「私の願いではなくあなたのみこころを」マタイ26:36-56

 受難節を迎え、ゲッセマネの祈りからその格闘を心に留めたいと思います。

 十字架の苦しみ、その極みは「我が神、我が神、どうして私をお見捨てになったのですか」という叫びでしょう。一つであるものが引き裂かれるという痛み。私たちの人間の痛みも同じです。それにも増して、永遠から永遠に一つである三位一体の神が引き裂かれる痛みはいかばかりのことでしょうか。

 イエスは「できますならば、この杯をわたしから過ぎ去らせてください」と祈ります。そのご生涯の最初は荒野の誘惑でした。それは自分の思いが通ること。物を手に入れ、自分の都合よく神を人を操り、すべてを手に入れる。ゲッセマネの祈りもまた同じく、その闘いでした。

 しかし、イエスは「わたしの願うようにではなく、あなたのみこころのように、なさってください」とご自身を明け渡してお捨てになりました。それは強いられてではありません。周りが謀った不慮の死でもありません。祈り終わったイエスは「さあ、立ちなさい」と十字架への道を進みます。イエスご自身が罪の贖いのために、「あえて、自ら、自分をお捨てになった」のです。

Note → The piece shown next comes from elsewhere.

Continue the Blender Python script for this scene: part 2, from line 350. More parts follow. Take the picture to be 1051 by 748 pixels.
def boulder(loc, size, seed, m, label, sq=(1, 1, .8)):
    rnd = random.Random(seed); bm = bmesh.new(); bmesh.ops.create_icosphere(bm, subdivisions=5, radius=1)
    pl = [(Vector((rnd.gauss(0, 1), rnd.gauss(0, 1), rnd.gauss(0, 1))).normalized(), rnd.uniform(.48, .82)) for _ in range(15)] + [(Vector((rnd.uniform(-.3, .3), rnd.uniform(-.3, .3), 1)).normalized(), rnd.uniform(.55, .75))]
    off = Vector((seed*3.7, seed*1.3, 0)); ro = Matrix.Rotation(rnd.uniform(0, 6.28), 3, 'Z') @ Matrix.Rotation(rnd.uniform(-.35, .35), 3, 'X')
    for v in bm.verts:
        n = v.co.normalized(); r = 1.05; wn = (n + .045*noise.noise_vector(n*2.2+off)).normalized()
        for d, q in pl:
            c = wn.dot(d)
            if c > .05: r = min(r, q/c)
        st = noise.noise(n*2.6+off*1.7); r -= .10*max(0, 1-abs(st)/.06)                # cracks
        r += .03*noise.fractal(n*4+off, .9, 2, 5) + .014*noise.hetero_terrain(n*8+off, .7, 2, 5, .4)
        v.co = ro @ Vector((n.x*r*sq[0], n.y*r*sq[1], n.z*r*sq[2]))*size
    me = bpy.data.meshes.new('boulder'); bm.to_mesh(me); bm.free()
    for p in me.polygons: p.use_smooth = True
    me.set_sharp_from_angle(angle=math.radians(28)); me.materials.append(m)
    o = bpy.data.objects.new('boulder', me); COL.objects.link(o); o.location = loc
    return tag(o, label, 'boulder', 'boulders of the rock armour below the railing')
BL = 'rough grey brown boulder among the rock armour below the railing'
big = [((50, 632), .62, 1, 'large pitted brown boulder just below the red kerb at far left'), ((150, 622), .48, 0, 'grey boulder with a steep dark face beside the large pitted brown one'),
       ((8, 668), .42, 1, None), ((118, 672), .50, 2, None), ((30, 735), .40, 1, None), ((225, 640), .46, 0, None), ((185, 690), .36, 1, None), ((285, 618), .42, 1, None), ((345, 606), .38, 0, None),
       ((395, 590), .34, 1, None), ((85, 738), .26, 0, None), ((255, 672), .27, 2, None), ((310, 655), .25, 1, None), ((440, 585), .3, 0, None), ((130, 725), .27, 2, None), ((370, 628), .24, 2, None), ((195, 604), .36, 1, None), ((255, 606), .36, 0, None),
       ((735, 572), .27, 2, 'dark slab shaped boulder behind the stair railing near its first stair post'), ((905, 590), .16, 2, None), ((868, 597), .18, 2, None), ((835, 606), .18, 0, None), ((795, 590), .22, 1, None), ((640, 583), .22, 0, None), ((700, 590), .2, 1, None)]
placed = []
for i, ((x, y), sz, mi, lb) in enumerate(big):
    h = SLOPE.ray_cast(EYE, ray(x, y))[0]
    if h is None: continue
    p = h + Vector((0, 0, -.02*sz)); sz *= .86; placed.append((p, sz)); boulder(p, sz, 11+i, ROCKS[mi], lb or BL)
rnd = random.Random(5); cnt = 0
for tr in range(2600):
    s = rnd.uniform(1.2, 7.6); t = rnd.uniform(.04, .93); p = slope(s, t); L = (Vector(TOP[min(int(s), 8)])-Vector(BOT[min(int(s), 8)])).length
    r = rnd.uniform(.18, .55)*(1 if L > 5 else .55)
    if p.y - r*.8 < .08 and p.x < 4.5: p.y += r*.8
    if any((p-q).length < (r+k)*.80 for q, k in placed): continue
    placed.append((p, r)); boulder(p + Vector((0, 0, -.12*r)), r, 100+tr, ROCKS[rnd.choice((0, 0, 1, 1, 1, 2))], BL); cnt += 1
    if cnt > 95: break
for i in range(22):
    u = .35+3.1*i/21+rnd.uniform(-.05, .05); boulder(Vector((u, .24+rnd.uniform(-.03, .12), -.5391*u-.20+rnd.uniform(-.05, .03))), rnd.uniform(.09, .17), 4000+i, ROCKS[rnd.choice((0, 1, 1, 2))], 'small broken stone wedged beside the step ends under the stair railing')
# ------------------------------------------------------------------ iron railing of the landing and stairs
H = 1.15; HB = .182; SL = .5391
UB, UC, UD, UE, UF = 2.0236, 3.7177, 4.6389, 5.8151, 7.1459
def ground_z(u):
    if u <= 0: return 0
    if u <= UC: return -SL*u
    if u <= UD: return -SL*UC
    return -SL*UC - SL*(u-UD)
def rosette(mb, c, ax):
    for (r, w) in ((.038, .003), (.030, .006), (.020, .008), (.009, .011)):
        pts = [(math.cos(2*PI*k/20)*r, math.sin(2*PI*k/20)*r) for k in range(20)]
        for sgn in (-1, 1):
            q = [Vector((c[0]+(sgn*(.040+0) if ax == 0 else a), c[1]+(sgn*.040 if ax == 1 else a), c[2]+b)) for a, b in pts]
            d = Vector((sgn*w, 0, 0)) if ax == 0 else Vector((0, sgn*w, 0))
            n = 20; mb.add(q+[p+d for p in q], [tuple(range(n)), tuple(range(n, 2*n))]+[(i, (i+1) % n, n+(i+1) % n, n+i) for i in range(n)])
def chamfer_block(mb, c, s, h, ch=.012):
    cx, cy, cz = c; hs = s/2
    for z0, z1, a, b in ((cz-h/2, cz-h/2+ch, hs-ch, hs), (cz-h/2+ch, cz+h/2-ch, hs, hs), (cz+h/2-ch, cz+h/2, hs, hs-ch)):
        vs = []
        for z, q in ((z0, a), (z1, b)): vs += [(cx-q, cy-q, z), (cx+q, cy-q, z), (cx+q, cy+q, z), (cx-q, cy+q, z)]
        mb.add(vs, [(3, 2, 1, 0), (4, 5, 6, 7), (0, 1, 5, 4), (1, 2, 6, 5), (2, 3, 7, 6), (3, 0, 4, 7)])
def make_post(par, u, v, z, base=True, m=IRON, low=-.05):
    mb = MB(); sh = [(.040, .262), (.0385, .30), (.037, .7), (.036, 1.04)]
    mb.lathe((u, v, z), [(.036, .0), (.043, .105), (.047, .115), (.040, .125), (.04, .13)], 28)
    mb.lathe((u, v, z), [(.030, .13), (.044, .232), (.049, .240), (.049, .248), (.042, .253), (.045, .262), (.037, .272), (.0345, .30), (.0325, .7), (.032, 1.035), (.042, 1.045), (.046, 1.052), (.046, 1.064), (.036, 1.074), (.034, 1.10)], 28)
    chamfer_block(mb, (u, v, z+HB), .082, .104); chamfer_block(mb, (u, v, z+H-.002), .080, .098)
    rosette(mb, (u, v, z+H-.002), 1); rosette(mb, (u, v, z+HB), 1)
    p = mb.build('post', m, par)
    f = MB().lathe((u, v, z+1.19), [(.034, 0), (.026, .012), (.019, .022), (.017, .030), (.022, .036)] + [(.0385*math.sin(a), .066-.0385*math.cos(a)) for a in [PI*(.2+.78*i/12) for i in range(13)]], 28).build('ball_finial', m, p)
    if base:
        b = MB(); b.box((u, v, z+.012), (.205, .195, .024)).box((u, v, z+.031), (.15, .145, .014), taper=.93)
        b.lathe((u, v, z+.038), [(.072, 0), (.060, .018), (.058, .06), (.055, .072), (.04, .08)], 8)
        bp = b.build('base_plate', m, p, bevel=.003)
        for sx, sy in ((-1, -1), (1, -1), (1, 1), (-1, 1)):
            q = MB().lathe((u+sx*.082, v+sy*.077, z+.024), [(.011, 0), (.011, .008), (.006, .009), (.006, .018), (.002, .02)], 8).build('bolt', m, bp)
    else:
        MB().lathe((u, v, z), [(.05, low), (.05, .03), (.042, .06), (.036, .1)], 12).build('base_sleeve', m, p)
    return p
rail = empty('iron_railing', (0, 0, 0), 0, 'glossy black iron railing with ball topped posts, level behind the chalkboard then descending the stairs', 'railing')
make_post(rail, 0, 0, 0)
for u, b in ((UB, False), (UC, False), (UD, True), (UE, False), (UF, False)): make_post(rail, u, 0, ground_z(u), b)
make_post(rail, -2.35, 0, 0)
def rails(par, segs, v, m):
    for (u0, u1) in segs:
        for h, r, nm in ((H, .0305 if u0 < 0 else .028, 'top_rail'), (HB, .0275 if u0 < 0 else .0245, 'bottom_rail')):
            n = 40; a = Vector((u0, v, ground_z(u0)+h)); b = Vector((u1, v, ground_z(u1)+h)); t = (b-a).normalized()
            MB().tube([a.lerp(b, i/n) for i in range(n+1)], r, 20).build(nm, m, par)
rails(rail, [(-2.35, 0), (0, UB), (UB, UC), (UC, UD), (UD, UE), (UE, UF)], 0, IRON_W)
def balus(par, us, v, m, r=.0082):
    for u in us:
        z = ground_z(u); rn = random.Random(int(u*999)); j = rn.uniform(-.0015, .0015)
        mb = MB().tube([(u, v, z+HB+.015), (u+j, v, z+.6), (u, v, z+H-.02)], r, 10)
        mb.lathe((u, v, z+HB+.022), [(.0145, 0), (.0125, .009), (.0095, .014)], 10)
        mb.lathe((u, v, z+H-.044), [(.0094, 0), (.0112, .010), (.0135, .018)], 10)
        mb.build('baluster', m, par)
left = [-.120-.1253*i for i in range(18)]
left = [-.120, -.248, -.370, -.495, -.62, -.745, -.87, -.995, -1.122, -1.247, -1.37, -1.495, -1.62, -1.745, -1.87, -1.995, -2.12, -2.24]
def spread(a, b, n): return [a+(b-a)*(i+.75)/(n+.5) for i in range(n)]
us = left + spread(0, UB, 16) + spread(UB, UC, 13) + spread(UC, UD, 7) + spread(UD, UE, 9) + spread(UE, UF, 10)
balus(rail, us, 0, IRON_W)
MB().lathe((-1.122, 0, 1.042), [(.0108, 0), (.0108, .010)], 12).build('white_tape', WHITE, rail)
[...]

 1ペテロ2章には、「キリストも、あなたがたのために苦しみを受け、その足跡に従うようにと、あなたがたに模範を残されました」と教えられています。私たちも、不当な、また理不尽な取り扱いを受けることがあります。終わらない圧迫、出口の見えない苦しみが続く時があります。私たちが決して離すことなく心に留めるべきことは、イエス様のこの祈りです。こんな罪人の私のために尊い贖いとなって下さった。「あえて、自ら、自分をお捨てになった」その足跡に従う歩みをさせてください。その祈りをささげましょう。